"I helped Tadej win the world champion’s jersey twice" – Unsung Pogacar ally from Slovenia’s golden era announces retirement

Cycling
Saturday, 17 January 2026 at 13:00
Luke Mezgec rides for Slovenia in the World Championship peloton
For more than a decade, he has been part of the engine room of modern Slovenian cycling. Not the rider on the posters, not the one lifting most of the trophies, but one of the men who helped make a golden generation function. Now, after fourteen seasons in the professional peloton, Luka Mezgec has confirmed that 2026 will be his final year as a rider.
The 37-year-old says he is approaching this season differently because he already sees it as the end.
“In my head, this is the last season, and that makes it easier to train. I’m even more motivated. When it’s hard, when it’s extremely hot or cold, I say to myself: ‘Hold on, this is the last time,’” he said in an interview with Slovenian broadcaster Siol.
That mindset also shapes where he wants to stop. Mezgec has made it clear that his farewell should happen at home, at the European Championships in Slovenia in early October. “My only condition about the programme was that I have no more races after the European Championships, so that I can finish my career at home. Yes, the European Championships in Slovenia will be my last race.”

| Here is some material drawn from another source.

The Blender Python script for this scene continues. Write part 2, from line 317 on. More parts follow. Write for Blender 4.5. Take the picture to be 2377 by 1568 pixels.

A career built on consistency

Mezgec’s name may not dominate headlines, but his career tells the story of a rider who stayed relevant through adaptability. He became the first Slovenian to win a stage at the Giro d’Italia in 2014, a breakthrough moment both for him and for Slovenian cycling on the Grand Tour stage.
Since 2016, he has remained with the same organisation through all its identity changes, from Orica and Mitchelton-Scott to BikeExchange and now Team Jayco AlUla. That kind of continuity is rare in the modern peloton, and it mirrors the way Mezgec himself has ridden. Reliable, versatile and usually where he was supposed to be when the road flattened, and speed mattered.
Over the years, he has balanced chasing his own results with a key role as a lead-out and positioning rider, trusted in chaotic finales and valued for his experience in one-day races and sprint stages alike.
His role in the wider Slovenian story is something he clearly values. He does not see himself as a bystander to the Pogacar era, but as someone who helped shape it. “I’m very grateful that I race in the time when Pogi races, and that I can watch one of the greatest in history with my own eyes,” he said.
More than that, he points to moments where he was directly involved. “I’m also grateful and happy that I was there and helped him win the world champion’s jersey, and twice. Not everyone gets such an opportunity.”
That places Mezgec firmly inside what he calls the biggest rise Slovenian cycling has ever seen. “I consider myself lucky to have been among the protagonists of the biggest rise of Slovenian cycling. It doesn’t get better than that, even in sport in general.”
lukamezgec
Mezgec has been one of the leading figures of Slovenian cycling's golden generation

Why now feels right

Retirement is not being forced on him by a lack of motivation. In fact, Mezgec says it is easier to push himself knowing the end is close. But he believes there is a right moment to stop. “I always say: you have to stop while you still enjoy it and before the sport starts to disgust you.”
He also sees the sport changing in ways that make very long careers harder to sustain. “Now, if you’re not at 100 per cent every day, 365 days a year, you immediately drop out of rhythm, and you’re no longer there. And that’s not a good feeling.” Looking at younger riders, he added, “If you have to be constantly at 100 per cent, the body and the head simply can’t cope.”
That perspective helps explain why fourteen seasons feels like enough.

Not really leaving cycling

Although he is stopping as a rider, Mezgec does not see this as a goodbye to cycling itself. He now talks openly about moving into a sporting director role, something he once dismissed. “When I signed my first contract in 2013, I said to myself: ‘What a miserable job to be a sports director. Always away, driving a car. That’s something I’ll never be.’ Well, here we are.”
He now believes his experience, especially in sprints and classics, can be useful in the team car. “I know where the race will break, where you have to be in a sprint, how the wind blows, what’s happening in the bunch. If you don’t experience that, you’ll never really know what’s going on, and you won’t be able to advise your riders properly.”
For now, though, the focus is on finishing well. Mezgec is not chasing a fairy-tale ending for himself. “Honestly, nothing special in terms of results. I’ve had a nice career and nice achievements. The only thing I don’t want is a crash or injury.”
If his final memory is not of his own sprint but of another Pogacar masterpiece, he seems perfectly comfortable with that. “For me, it will be completely enough if I’m there and if Pogi wins my last race.”